Regression (6) suggested that the cubic regression functions relating test scores and STR might depend on whether the percentage of English learners in the district is large or small, but the null was just rejected at the 10\% level. We can further explore this by plotting the two estimated regression functions from this model and assessing the differences. Districts with low percentages of English learners (HiEL = 0) will be shown by gray dots, and districts with HiEL =1 by colored dots. We use plot() and points() to color observations depending on HiEL, and we will make the predictions using the sample averages for all regressors except for STR, just as before.
# draw scatterplot
# observations with HiEL = 0
plot(CASchools$STR[CASchools$HiEL == 0],
CASchools$score[CASchools$HiEL == 0],
xlim = c(12, 28),
ylim = c(600, 730),
pch = 20,
col = "gray",
xlab = "Student-Teacher Ratio",
ylab = "Test Score")
# observations with HiEL = 1
points(CASchools$STR[CASchools$HiEL == 1],
CASchools$score[CASchools$HiEL == 1],
col = "steelblue",
pch = 20)
# add a legend
legend("top",
legend = c("Regression (6) with HiEL=0", "Regression (6) with HiEL=1"),
cex = 0.7,
ncol = 2,
lty = c(1, 1),
col = c("green", "red"))
# data for use with 'predict()'
new_data <- data.frame("STR" = seq(12, 28, 0.05),
"english" = mean(CASchools$english),
"lunch" = mean(CASchools$lunch),
"income" = mean(CASchools$income),
"HiEL" = 0)
# add estimated regression function for model (6) with HiEL=0
fitted <- predict(TS_mod6, newdata = new_data)
lines(new_data$STR,
fitted,
lwd = 1.5,
col = "green")
# add estimated regression function for model (6) with HiEL=1
new_data$HiEL <- 1
fitted <- predict(TS_mod6, newdata = new_data)
lines(new_data$STR,
fitted,
lwd = 1.5,
col = "red")
The plot shows that the difference between both isn’t of practical importance in reality. It’s a good example of why we need to be careful when understanding nonlinear models. Even though the two lines on the graph look different, they have almost the same slope between student-teacher ratios of 17 to 23. Since most of the data falls within this range, we can ignore any complicated relationships between the fraction of English learners and the student-teacher ratio. The two regression functions differ for student-teacher ratios below 17. However, we should be cautious not to draw conclusions beyond what is warranted. Districts with student-teacher ratios less than 16.5 make up only 6\% of the total observations. Therefore, any discrepancies between the nonlinear regression functions primarily come from differences in these few districts with extremely low student-teacher ratios.

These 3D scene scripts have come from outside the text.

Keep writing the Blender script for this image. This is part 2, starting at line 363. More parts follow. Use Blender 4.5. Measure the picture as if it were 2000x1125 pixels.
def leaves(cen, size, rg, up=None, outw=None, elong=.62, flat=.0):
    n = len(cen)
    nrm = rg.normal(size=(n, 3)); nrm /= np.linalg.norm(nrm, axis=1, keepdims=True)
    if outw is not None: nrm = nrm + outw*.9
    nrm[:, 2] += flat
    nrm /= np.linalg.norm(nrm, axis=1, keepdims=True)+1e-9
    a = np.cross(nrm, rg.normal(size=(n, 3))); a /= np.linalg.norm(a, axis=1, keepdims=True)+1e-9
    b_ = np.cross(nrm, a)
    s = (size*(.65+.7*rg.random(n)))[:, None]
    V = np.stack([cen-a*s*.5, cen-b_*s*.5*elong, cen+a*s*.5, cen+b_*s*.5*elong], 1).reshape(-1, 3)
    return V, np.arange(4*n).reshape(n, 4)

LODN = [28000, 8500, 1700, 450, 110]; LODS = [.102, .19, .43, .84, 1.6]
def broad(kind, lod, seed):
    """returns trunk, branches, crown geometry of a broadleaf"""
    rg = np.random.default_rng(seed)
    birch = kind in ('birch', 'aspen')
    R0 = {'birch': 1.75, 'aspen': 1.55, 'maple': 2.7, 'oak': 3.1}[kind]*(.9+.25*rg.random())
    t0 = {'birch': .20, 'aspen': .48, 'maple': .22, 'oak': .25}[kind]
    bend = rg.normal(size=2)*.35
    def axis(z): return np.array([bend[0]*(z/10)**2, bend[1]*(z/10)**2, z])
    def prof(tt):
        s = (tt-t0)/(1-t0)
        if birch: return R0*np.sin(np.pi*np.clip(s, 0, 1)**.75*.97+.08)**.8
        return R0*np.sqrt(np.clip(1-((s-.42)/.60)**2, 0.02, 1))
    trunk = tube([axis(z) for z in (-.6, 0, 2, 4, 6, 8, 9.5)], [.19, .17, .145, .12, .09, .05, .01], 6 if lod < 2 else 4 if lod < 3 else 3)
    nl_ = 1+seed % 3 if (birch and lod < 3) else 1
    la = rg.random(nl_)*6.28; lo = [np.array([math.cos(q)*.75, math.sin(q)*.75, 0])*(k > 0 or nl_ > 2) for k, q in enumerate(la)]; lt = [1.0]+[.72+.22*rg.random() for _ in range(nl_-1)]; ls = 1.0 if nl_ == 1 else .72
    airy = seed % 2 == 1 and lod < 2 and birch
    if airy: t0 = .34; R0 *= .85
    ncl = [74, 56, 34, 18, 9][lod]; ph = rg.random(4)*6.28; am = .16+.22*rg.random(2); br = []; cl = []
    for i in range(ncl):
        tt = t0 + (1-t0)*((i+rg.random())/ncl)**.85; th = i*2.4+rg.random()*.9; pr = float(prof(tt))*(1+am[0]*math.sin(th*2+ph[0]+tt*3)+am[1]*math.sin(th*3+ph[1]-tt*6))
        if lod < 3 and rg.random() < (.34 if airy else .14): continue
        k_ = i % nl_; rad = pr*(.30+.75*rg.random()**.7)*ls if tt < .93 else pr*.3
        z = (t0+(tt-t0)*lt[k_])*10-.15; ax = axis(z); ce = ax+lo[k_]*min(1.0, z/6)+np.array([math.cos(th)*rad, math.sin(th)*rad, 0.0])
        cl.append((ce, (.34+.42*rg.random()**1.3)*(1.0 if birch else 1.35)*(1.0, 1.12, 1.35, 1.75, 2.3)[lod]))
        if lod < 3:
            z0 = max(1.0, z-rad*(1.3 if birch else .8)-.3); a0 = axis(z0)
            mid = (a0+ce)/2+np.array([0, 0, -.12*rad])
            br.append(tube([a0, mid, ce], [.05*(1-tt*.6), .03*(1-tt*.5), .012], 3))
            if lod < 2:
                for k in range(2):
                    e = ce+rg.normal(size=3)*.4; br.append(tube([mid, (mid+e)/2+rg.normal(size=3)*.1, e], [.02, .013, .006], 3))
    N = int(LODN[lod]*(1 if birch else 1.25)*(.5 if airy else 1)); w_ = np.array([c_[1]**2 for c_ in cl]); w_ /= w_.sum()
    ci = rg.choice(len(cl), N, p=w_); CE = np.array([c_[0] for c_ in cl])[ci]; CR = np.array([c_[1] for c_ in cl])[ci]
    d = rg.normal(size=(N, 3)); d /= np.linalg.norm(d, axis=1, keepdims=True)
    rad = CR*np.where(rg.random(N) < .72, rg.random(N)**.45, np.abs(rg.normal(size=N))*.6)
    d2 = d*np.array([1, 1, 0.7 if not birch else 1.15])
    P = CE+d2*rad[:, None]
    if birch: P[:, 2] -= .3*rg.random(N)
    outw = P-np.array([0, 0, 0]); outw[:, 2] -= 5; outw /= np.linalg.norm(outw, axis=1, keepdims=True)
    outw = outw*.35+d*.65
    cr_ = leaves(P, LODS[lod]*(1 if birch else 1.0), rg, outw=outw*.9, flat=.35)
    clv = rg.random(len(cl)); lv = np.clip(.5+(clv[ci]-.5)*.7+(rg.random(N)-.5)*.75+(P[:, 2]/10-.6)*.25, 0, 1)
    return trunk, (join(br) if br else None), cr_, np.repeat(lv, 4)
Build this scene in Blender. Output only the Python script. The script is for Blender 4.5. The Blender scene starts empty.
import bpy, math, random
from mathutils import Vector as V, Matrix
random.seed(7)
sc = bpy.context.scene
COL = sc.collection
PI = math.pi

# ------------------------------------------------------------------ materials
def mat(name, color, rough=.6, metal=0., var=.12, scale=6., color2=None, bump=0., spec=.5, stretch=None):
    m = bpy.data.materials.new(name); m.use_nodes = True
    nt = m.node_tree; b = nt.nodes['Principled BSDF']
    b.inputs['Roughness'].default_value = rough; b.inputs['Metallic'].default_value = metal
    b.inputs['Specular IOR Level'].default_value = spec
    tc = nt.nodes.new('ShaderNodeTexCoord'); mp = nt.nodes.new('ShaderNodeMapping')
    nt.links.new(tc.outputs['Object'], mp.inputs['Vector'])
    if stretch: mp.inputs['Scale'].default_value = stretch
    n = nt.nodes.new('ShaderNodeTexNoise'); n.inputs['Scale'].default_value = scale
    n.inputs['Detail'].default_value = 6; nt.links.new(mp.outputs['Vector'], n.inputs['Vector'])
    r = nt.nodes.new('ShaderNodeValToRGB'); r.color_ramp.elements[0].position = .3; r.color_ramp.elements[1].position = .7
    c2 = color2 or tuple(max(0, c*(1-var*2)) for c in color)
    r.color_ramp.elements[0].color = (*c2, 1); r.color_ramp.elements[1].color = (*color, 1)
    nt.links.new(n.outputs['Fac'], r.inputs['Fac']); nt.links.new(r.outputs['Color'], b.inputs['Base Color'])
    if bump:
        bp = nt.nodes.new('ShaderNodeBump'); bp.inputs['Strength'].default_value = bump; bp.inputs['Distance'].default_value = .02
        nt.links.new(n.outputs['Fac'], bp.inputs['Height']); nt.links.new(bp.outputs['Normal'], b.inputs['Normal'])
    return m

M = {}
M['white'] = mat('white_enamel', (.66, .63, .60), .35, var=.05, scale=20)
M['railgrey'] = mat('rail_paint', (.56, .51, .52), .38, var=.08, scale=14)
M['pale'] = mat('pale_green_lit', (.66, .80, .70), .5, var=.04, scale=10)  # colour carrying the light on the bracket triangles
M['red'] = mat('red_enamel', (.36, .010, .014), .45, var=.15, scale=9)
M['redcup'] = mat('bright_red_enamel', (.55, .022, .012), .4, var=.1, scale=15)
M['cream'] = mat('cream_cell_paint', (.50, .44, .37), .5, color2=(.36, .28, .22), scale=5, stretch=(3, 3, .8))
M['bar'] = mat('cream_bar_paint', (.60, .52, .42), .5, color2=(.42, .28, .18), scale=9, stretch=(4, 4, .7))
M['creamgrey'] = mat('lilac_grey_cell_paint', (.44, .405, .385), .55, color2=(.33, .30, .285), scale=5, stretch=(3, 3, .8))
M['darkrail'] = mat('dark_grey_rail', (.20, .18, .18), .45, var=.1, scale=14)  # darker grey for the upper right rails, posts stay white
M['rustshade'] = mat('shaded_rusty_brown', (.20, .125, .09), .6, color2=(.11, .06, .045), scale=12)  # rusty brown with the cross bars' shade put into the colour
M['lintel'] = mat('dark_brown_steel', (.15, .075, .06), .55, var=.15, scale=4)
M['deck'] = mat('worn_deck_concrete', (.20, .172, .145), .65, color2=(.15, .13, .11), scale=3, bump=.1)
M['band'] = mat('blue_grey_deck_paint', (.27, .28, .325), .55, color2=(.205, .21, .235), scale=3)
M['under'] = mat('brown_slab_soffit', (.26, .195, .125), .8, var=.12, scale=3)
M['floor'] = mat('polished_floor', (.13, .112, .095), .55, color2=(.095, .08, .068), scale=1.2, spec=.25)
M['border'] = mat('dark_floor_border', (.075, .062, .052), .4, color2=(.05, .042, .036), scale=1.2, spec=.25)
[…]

Additionally, the model is less accurate at the very low and very high ends of the data, since there aren’t many observations there. This is a common problem with cubic functions - they can behave strangely at extreme values, as we can see in the graph of f(x)=x^3.
# Define the range of x values
x <- seq(-10, 10, by = 0.1)
# Calculate the corresponding y values using the cubic function
y <- x^3
# Plot the cubic function
plot(x, y, type = "l", col = "blue", lwd = 2,
xlab = "x", ylab = "f(x)", main = "Plot of Cubic Function f(x) = x^3")
All in all, we conclude that the effect on test scores of a change in the student-teacher ratio does not depend on the percentage of English learners for the range of student-teacher ratios for which we have the most data.
3.4.1 Conclusions
We can now address the initial questions raised in this section:
First, in the linear models, the impact of the percentage of English learners on changes in test scores due to variations in the student-teacher ratio is minimal, a conclusion that holds true even after accounting for students’ economic backgrounds. Although the cubic specification (6) suggests that the relationship between student-teacher ratio and test scores is influenced by the proportion of English learners, the magnitude of this influence is not significant.
Second, while controlling for students’ economic backgrounds, we identify nonlinearities in the association between student-teacher ratio and test scores.
Lastly, under the linear specification (2), a reduction of two students per teacher in the student-teacher ratio is projected to increase test scores by approximately 1.46 points. As this model is linear, this effect remains consistent regardless of class size. For instance, assuming a student-teacher ratio of 20, the nonlinear model (5) indicates that the reduction in student-teacher ratio would lead to an increase in test scores by
64.33 \cdot 18 + 18^2 \cdot (-3.42) + 18^3 \cdot (0.059) - (64.33 \cdot 20 + 20^2 \cdot (-3.42) + 20^3 \cdot (0.059)) \approx 3.3 points. If the ratio was 22, a reduction to 20 leads to a predicted improvement in test scores of
64.33 \cdot 20 + 20^2 \cdot (-3.42) + 20^3 \cdot (0.059) - (64.33 \cdot 22 + 22^2 \cdot (-3.42) + 22^3 \cdot (0.059)) \approx 2.4
points. This suggests that the effect is more evident in smaller classes.